What Sharon couldn’t show was a separate facility where the city of Atlanta is housing another 10,000 guns. Now, here is the point Mayor Kasim Reed and Police Chief George Turner made: that state law prevents them from destroying those guns.

“We are now in the process of storing all the weapons that have cleared our judiciary process. And uh, we believe that it is catastrophic for us to do just that.”

To “do just” what?

See, before 2012, police in cities across Georgia could destroy the guns they confiscated or use them for training. But in 2012, legislators changed that law, forcing police to sell the guns, with the revenue going back to their respective counties.

That was almost three and half years ago. And since then, the city of Atlanta has confiscated well over 10,000 guns.

“Candidly, this has been a difficult issue for me to lead on this because even if we take illegal guns off the street under Georgia state law right now we actually have to return them or make them available to the public in some form,” Mayor Reed said.

But the problem is that the city of Atlanta isn’t doing that. In fact, Sharon Reed asked Chief Turner if even once the city of Atlanta has sold weapons to licensed dealers.
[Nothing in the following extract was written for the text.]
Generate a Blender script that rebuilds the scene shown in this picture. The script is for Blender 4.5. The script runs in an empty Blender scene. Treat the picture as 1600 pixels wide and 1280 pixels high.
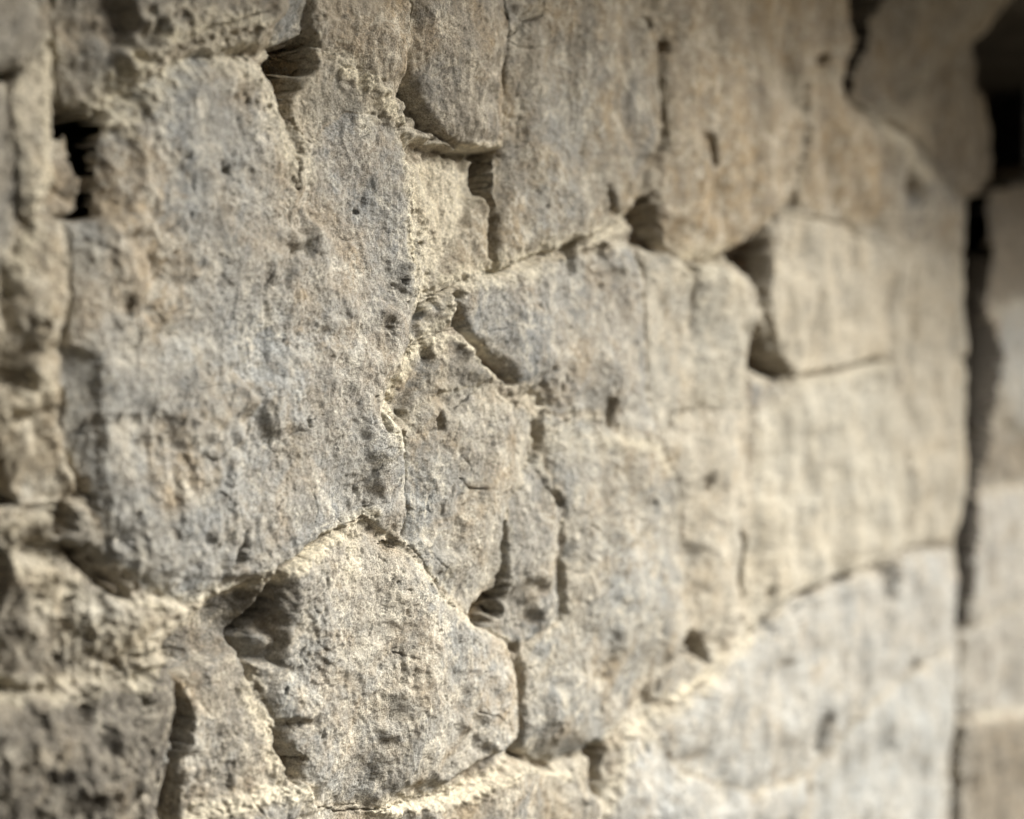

And the answer was:

“We cannot destroy weapons we have an obligation according to the new law that we have to maintain those weapons after they’ve been adjudicated,” Turner said. “For instance if we’ve captured or gotten a weapon for evidential purposes after the adjudication of that crime has concluded we have an obligation to resell that, re-bid that out, give that to gun purchasers so that they can resell those. . . . the city of Atlanta has not done that.”

But, reality check, Senate Bill 350, which became Georgia law in 2012, mandates municipal, county and state police authorities return all seized firearms not currently being held as evidence in a criminal investigation to the lawful owner if able.

Per section 3 of SB 350: “If the lawful owner is not found or unable to take possession of the firearm, the law requires that municipalities shall not have the right to reject any and all bids or to cancel any proposed sale of such firearms, and all sales shall be to persons who are licensed as firearms collectors, dealers, importers, or manufacturers.”

The law requires that the city resell those guns, not destroy them, and not just sit on them.

“So you haven’t defied the Georgia legislature… but you’re in a holding pattern,” Sharon Reed asked.

“That is correct,” Turner said.

So, to be clear, it is correct that in three-and-a-half years the city has not sold those confiscated guns to licensed gun dealers. So actually, the city has not defied the Georgia legislature. The city is just breaking the law.

Again, SB 350 Section 3: “In addition, the law requires in no event shall such auctions occur less frequently than once every six months during any time in which the political subdivision or state custodial agency has an inventory of saleable firearms.”

So if what Chief Turner told our Sharon Reed is true, then the mayor and the police chief are clearly breaking Georgia state law. And that’s what you need to know.

Look, I understand this is a complicated subject. But then again, it’s not. If you don’t like state law, work to change it. If you don’t want to sell firearms back into your own community, find licensed dealers out of state to take these weapons.

But to say you morally object to the law and you don’t have to follow it… Chief Turner and Mayor Reed would never allow that same reasoning for the rest of us accused of breaking the law.